The thematic approach, dramatic tension, revealing interviews, archival footage and stunning architecture are also mixed in a coherent whole to explore the life of the late iconic Louis I. Khan.
The documentary begins: contemplative classical music plays, archives are scanned with a reflective shadowy face superimposed, blurring letters symbolically referencing a train window passing a backdrop landscape a journey , focus and out of focus, the search eventually culminates to an article in a newspaper. Nathanial Khan reads from the front page of the New York Times where his father is simultaneously praised as the best American architect alive and his death announced.
"When I first read that obituary, I have to admit, I was looking for my own name. I was his child too, his only son. I didn't know my father very well. He never married my mother and he never lived with us (
) He died when I was eleven."
So years later, this illegitimate son is still haunted by unclear fragmented thoughts and feelings about his father who seems to be a great professional and public figure, but who's secretive personal life escapes him and affects him to the point where he intends to do something about it.
"For years, I struggled to be satisfied with the little pieces of my father's life I've been allowed to see, but it wasn't enough. I needed to know him. I needed to find out who he really was. So I set out on a journey, to see his buildings and to find whatever there was left of him out there. It would take me to the other side of the world, looking for the man who left me with so many questions."
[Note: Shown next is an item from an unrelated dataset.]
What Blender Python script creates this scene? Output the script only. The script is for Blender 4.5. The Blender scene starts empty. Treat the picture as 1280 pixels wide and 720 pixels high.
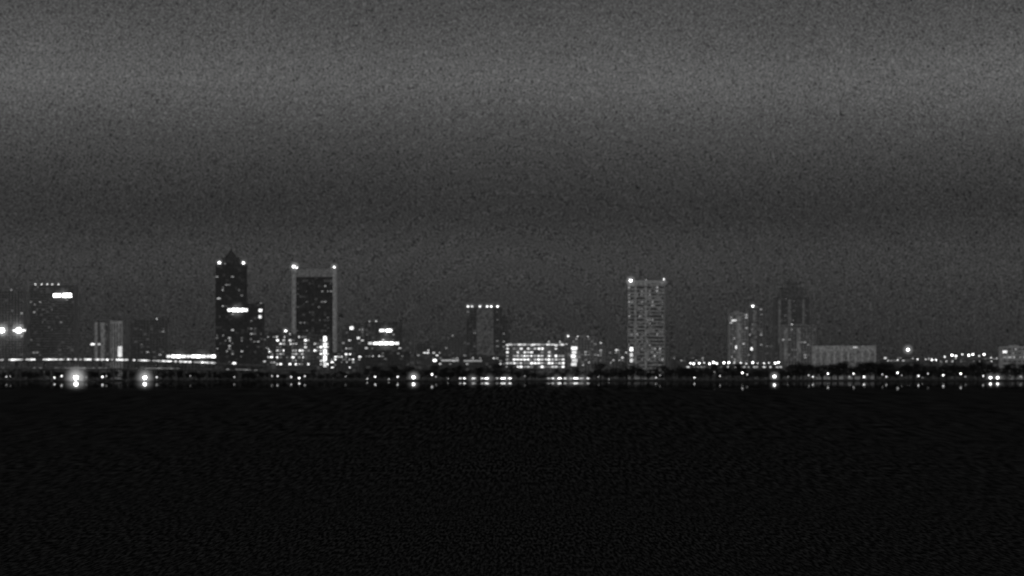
import bpy, math, random
R = math.radians
scene = bpy.context.scene
col = scene.collection
F, H, HY = 3636.4, 12.0, 465.0
LAND = 1.6
SHORE = 3967.0

def P(px, py, Y):
    return ((px-640)/F*Y, Y, H+(HY-py)/F*Y)

# ------------------------------------------------------------------ materials
def newmat(name):
    m = bpy.data.materials.new(name); m.use_nodes = True
    nt = m.node_tree; nt.nodes.clear()
    out = nt.nodes.new('ShaderNodeOutputMaterial')
    return m, nt, out
def N(nt, t, **k):
    n = nt.nodes.new(t)
    for a, b in k.items(): setattr(n, a, b)
    return n
def math_n(nt, op, a, b=None, clamp=False):
    n = nt.nodes.new('ShaderNodeMath'); n.operation = op; n.use_clamp = clamp
    for i, v in enumerate((a, b)):
        if v is None: continue
        if isinstance(v, (int, float)): n.inputs[i].default_value = v
        else: nt.links.new(v, n.inputs[i])
    return n.outputs[0]
cache = {}
def wallmat(alb, haze_glow=0.006, rough=.8):
    k = ('w', alb, haze_glow)
    if k in cache: return cache[k]
    m, nt, out = newmat('weathered_concrete_glow')
    b = N(nt, 'ShaderNodeBsdfPrincipled'); b.inputs['Roughness'].default_value = rough
    tc = N(nt, 'ShaderNodeTexCoord'); nz = N(nt, 'ShaderNodeTexNoise'); nz.inputs['Scale'].default_value = .35
    nz.inputs['Detail'].default_value = 2
    nt.links.new(tc.outputs['Object'], nz.inputs['Vector'])
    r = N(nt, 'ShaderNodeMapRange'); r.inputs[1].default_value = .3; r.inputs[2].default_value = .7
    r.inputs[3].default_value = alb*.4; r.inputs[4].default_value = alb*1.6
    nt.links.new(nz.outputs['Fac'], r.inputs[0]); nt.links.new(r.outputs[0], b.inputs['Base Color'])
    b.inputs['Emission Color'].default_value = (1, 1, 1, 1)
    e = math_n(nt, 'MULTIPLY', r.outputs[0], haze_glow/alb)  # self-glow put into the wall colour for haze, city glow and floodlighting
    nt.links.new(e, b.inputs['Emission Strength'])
    nt.links.new(b.outputs[0], out.inputs[0]); cache[k] = m; return m
def glassmat(dens=.13, lvl=.06, bay=4.5, fl=3.8, base=.03, haze_glow=.011):
    k = ('g', dens, lvl, bay, fl, base, haze_glow)
    if k in cache: return cache[k]
    m, nt, out = newmat('dim_window_glass')
    b = N(nt, 'ShaderNodeBsdfPrincipled'); b.inputs['Roughness'].default_value = .5
    b.inputs['Base Color'].default_value = (base, base, base, 1)
    tc = N(nt, 'ShaderNodeTexCoord'); s = N(nt, 'ShaderNodeSeparateXYZ')
    nt.links.new(tc.outputs['Object'], s.inputs[0])
    xy = math_n(nt, 'ADD', s.outputs[0], s.outputs[1])
    u = math_n(nt, 'FLOOR', math_n(nt, 'DIVIDE', xy, bay)); v = math_n(nt, 'FLOOR', math_n(nt, 'DIVIDE', s.outputs[2], fl))
    c = N(nt, 'ShaderNodeCombineXYZ'); nt.links.new(u, c.inputs[0]); nt.links.new(v, c.inputs[1])
    oi = N(nt, 'ShaderNodeObjectInfo'); nt.links.new(oi.outputs['Random'], c.inputs[2])
    w = N(nt, 'ShaderNodeTexWhiteNoise'); nt.links.new(c.outputs[0], w.inputs['Vector'])
    r = N(nt, 'ShaderNodeMapRange'); r.inputs[1].default_value = 1-dens; r.inputs[2].default_value = 1
    r.inputs[3].default_value = haze_glow; r.inputs[4].default_value = lvl  # unlit cells glow too, standing in for haze
    nt.links.new(w.outputs['Value'], r.inputs[0])
    b.inputs['Emission Color'].default_value = (1, 1, 1, 1)
    nt.links.new(r.outputs[0], b.inputs['Emission Strength'])
    nt.links.new(b.outputs[0], out.inputs[0]); cache[k] = m; return m
def emat(s):
    k = ('e', s)
    if k in cache: return cache[k]
    m, nt, out = newmat('electric_light')
    e = N(nt, 'ShaderNodeEmission'); tc = N(nt, 'ShaderNodeTexCoord'); nz = N(nt, 'ShaderNodeTexNoise')
    nz.inputs['Scale'].default_value = 2.2
    nt.links.new(tc.outputs['Object'], nz.inputs['Vector'])
    st = math_n(nt, 'MULTIPLY', math_n(nt, 'ADD', nz.outputs['Fac'], .5), s)
    nt.links.new(st, e.inputs['Strength']); nt.links.new(e.outputs[0], out.inputs[0])
    cache[k] = m; return m
def halomat(s):
    # glowing volume added around bright lights to imitate bloom, fading outwards
    k = ('m', s)
    if k in cache: return cache[k]
    m, nt, out = newmat('light_halo_glow')
    e = N(nt, 'ShaderNodeEmission'); tc = N(nt, 'ShaderNodeTexCoord')
    ln = N(nt, 'ShaderNodeVectorMath', operation='LENGTH'); nt.links.new(tc.outputs['Object'], ln.inputs[0])
    f = math_n(nt, 'POWER', math_n(nt, 'MAXIMUM', math_n(nt, 'SUBTRACT', 1.0, ln.outputs['Value']), 0), 2.5)
    nt.links.new(math_n(nt, 'MULTIPLY', f, s), e.inputs['Strength']); nt.links.new(e.outputs[0], out.inputs['Volume'])
    cache[k] = m; return m
METAL = wallmat(.18, .002)
DARK = wallmat(.08, .002)

# ------------------------------------------------------------------ mesh helper
class MB:
    def __init__(s): s.v = []; s.f = []; s.m = []
    def box(s, x0, x1, y0, y1, z0, z1, mi=0):
        b = len(s.v)
        s.v += [(x, y, z) for z in (z0, z1) for x, y in ((x0, y0), (x1, y0), (x1, y1), (x0, y1))]
        for f in ((3, 2, 1, 0), (4, 5, 6, 7), (0, 1, 5, 4), (1, 2, 6, 5), (2, 3, 7, 6), (3, 0, 4, 7)):
            s.f.append(tuple(b+i for i in f)); s.m.append(mi)
        return s
    def frus(s, cx, cy, z0, z1, w0, d0, w1, d1, mi=0):
        b = len(s.v)
        for z, w, d in ((z0, w0, d0), (z1, w1, d1)):
            s.v += [(cx-w/2, cy-d/2, z), (cx+w/2, cy-d/2, z), (cx+w/2, cy+d/2, z), (cx-w/2, cy+d/2, z)]
        for f in ((3, 2, 1, 0), (4, 5, 6, 7), (0, 1, 5, 4), (1, 2, 6, 5), (2, 3, 7, 6), (3, 0, 4, 7)):
            s.f.append(tuple(b+i for i in f)); s.m.append(mi)
        return s
    def lathe(s, cx, cy, prof, n=8, mi=0):
        b = len(s.v)
        for r, z in prof:
            for i in range(n):
                a = 2*math.pi*i/n; s.v.append((cx+r*math.cos(a), cy+r*math.sin(a), z))
        for k in range(len(prof)-1):
            for i in range(n):
                j = (i+1) % n
                s.f.append((b+k*n+i, b+k*n+j, b+(k+1)*n+j, b+(k+1)*n+i)); s.m.append(mi)
        s.f.append(tuple(b+i for i in reversed(range(n)))); s.m.append(mi)
        s.f.append(tuple(b+(len(prof)-1)*n+i for i in range(n))); s.m.append(mi)
        return s
    def tube(s, p, q, r0, r1, n=6, mi=0):
        from mathutils import Vector
        p = Vector(p); q = Vector(q); d = (q-p).normalized()
        a = d.orthogonal().normalized(); c = d.cross(a); b = len(s.v)
        for o, r in ((p, r0), (q, r1)):
            for i in range(n):
                t = 2*math.pi*i/n; s.v.append(tuple(o+a*r*math.cos(t)+c*r*math.sin(t)))
        for i in range(n):
            j = (i+1) % n; s.f.append((b+i, b+j, b+n+j, b+n+i)); s.m.append(mi)
        s.f.append(tuple(b+i for i in reversed(range(n)))); s.m.append(mi)
        s.f.append(tuple(b+n+i for i in range(n))); s.m.append(mi)
        return s
    def mesh(s, name, mats):
        me = bpy.data.meshes.new(name); me.from_pydata(s.v, [], s.f)
        if not isinstance(mats, (list, tuple)): mats = [mats]
        for m in mats: me.materials.append(m)
        me.polygons.foreach_set('material_index', s.m); me.update(); return me
    def build(s, name, mats, parent=None):
        return link(name, s.mesh(name, mats), parent)
def link(name, me, parent=None, loc=(0, 0, 0), sc=(1, 1, 1), rz=0):
    o = bpy.data.objects.new(name, me); col.objects.link(o)
    o.location = loc; o.scale = sc; o.rotation_euler = (0, 0, rz)
    if parent: o.parent = parent
    return o
def tag(o, label, cat, group=None):
    o['label'] = label; o['category'] = cat
    if group: o['group'] = group
    return o
def thing(name, label, cat, loc, rz=0, group=None):
    return tag(link(name, None, None, loc, rz=rz), label, cat, group)
def struct(o): o['kind'] = 'structure'; return o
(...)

So the documentary is two-fold, by a slow systematic discovery of the world-renown architect, we get to know: 1) his ideas, buildings and the architectural perspective and 2) his families, coworkers, people's life he affected and the human perspective
The DVD also offers added insight with a Q&A with the writer/director and additional footage that includes such great Louis I. Khan quotes as "Everything that everybody says is the truth. It's their truth. It might not be factual." and "A good idea that doesn't happen is no idea at all."
This movie is a journey of discovery. Self-discovery and discovery of a man, a great man, yet a human, imperfect like all of us. We get to know him through the eyes of an admiring and slightly bitter son, but with the openness and objectivity to really explore without making easy conclusions and without judging.
By key interviews with people who interacted with him in various capacity. We slowly put some pieces together until that final interview with this man from Bangladesh who really seems to bring it back home with visceral and sensible comments.
Brilliant architect, brilliant documentary.